§ Set task: Using the listing below, please gather every line containing the word "from".
"""
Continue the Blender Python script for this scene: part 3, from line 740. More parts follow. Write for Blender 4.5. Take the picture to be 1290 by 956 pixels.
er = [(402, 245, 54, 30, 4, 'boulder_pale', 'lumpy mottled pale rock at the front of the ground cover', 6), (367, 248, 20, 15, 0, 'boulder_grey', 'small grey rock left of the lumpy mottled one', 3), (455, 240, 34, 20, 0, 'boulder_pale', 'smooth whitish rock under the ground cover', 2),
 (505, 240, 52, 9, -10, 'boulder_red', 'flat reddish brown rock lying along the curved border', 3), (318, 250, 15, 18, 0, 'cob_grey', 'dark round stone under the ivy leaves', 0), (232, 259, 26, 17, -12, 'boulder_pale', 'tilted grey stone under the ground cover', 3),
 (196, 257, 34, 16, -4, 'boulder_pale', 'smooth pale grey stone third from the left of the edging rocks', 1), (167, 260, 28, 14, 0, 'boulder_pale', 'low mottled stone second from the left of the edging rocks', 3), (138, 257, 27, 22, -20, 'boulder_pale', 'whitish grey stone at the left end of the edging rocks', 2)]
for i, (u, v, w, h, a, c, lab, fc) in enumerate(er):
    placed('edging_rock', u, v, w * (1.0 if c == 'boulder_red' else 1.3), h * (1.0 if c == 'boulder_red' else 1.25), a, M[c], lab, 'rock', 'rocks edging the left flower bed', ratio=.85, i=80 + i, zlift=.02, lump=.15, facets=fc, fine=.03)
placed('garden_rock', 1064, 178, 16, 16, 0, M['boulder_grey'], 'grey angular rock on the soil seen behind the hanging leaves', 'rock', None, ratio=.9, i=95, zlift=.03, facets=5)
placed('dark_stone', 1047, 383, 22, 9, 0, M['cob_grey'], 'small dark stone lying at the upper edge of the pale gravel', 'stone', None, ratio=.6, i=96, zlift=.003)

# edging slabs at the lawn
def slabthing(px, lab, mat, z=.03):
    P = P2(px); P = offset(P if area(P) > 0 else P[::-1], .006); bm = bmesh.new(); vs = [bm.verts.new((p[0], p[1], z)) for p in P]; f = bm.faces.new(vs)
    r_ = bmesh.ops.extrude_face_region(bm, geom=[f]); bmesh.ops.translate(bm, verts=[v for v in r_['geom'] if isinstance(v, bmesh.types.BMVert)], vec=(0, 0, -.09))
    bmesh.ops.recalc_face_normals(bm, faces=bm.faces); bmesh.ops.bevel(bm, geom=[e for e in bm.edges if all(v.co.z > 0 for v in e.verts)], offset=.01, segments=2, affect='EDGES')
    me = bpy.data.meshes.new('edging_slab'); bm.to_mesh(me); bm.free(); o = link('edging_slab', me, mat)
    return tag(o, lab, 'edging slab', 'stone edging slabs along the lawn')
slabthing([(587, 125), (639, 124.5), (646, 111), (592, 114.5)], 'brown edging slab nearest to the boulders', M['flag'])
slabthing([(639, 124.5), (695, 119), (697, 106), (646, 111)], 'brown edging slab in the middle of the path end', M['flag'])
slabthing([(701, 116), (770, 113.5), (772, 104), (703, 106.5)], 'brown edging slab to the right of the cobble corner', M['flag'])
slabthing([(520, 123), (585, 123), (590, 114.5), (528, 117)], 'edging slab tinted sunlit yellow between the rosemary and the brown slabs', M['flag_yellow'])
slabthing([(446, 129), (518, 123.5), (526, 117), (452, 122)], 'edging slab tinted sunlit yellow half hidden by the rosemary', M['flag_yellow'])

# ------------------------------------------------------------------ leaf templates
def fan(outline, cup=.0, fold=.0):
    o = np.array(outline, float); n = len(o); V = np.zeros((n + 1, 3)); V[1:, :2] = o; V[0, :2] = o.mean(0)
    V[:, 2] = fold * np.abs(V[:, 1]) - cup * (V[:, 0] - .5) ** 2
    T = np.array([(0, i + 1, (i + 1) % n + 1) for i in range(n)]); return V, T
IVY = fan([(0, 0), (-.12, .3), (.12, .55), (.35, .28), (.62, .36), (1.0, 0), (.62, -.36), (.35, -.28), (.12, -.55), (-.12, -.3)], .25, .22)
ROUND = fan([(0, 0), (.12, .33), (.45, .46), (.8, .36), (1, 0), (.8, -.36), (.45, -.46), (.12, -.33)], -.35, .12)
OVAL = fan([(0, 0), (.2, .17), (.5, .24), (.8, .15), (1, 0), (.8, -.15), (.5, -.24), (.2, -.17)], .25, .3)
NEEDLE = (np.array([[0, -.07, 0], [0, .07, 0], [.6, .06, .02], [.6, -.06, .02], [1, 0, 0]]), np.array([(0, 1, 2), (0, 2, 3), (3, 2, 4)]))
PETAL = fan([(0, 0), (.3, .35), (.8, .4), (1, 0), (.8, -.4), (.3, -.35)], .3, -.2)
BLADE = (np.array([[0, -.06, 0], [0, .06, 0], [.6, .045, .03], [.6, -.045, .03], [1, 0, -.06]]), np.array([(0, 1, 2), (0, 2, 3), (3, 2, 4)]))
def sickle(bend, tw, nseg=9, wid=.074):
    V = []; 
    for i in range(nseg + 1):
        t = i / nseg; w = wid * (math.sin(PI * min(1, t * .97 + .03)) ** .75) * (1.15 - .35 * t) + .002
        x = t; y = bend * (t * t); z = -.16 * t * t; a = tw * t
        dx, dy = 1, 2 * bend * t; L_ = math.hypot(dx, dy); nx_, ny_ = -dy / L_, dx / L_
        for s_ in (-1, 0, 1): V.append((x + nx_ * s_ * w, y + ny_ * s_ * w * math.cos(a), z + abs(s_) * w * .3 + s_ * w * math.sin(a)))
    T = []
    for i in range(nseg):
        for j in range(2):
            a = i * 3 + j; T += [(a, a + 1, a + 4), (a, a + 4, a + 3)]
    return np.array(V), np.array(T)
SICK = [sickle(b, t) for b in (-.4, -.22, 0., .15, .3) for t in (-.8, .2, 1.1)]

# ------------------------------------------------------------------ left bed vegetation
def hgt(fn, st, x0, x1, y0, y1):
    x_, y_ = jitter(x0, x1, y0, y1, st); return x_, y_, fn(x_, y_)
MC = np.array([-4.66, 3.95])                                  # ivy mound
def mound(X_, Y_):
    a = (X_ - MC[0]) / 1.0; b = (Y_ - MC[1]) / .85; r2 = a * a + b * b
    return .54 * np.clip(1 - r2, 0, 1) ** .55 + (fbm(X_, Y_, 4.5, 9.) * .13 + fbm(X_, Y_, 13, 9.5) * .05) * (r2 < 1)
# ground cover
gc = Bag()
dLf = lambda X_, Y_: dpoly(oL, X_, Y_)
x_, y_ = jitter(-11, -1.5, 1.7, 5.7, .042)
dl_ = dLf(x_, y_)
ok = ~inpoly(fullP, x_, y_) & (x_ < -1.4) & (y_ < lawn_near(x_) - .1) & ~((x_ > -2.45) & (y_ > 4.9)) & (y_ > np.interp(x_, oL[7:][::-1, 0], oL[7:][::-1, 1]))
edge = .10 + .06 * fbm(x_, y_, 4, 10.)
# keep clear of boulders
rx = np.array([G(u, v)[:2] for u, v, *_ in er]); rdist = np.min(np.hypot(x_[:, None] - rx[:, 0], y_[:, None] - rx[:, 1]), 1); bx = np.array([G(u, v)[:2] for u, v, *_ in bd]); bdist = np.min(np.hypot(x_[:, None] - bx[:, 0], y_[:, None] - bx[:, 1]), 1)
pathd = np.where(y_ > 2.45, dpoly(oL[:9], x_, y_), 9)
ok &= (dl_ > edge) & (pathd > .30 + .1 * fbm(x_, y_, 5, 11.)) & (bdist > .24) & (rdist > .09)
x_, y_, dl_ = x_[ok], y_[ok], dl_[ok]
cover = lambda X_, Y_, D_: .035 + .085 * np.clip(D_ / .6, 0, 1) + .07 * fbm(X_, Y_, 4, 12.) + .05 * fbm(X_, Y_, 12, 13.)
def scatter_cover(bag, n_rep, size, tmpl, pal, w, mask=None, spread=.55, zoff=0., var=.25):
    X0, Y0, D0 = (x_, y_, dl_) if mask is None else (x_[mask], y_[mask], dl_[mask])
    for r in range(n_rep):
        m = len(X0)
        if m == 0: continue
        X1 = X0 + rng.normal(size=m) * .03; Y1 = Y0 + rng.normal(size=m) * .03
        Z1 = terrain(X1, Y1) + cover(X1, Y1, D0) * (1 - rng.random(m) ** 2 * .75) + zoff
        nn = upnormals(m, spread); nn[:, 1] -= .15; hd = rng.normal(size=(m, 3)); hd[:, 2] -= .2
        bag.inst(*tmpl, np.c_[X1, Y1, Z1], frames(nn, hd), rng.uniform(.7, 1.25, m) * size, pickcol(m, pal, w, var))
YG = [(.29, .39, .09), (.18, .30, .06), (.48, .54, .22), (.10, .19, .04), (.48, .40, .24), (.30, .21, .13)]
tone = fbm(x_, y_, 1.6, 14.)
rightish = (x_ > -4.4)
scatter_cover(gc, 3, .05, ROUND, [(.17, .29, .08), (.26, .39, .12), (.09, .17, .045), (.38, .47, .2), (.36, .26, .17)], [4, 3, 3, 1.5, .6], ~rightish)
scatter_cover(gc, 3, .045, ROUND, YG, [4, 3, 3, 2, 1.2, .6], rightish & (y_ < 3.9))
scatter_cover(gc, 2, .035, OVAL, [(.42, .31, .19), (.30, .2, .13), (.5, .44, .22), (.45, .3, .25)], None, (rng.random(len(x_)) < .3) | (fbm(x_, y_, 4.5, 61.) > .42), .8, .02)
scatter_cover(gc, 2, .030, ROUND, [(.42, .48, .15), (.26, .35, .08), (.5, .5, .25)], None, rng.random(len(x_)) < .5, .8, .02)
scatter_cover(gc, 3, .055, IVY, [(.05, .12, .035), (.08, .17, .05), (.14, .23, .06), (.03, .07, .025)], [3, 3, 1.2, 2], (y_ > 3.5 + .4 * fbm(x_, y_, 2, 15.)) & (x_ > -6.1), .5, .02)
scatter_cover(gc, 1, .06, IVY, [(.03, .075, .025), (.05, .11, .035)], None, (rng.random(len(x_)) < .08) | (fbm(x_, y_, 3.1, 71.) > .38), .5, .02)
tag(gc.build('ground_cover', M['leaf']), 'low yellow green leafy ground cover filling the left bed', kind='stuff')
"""
§ Result of this task:
Continue the Blender Python script for this scene: part 3, from line 740. More parts follow. Write for Blender 4.5. Take the picture to be 1290 by 956 pixels.
 (196, 257, 34, 16, -4, 'boulder_pale', 'smooth pale grey stone third from the left of the edging rocks', 1), (167, 260, 28, 14, 0, 'boulder_pale', 'low mottled stone second from the left of the edging rocks', 3), (138, 257, 27, 22, -20, 'boulder_pale', 'whitish grey stone at the left end of the edging rocks', 2)]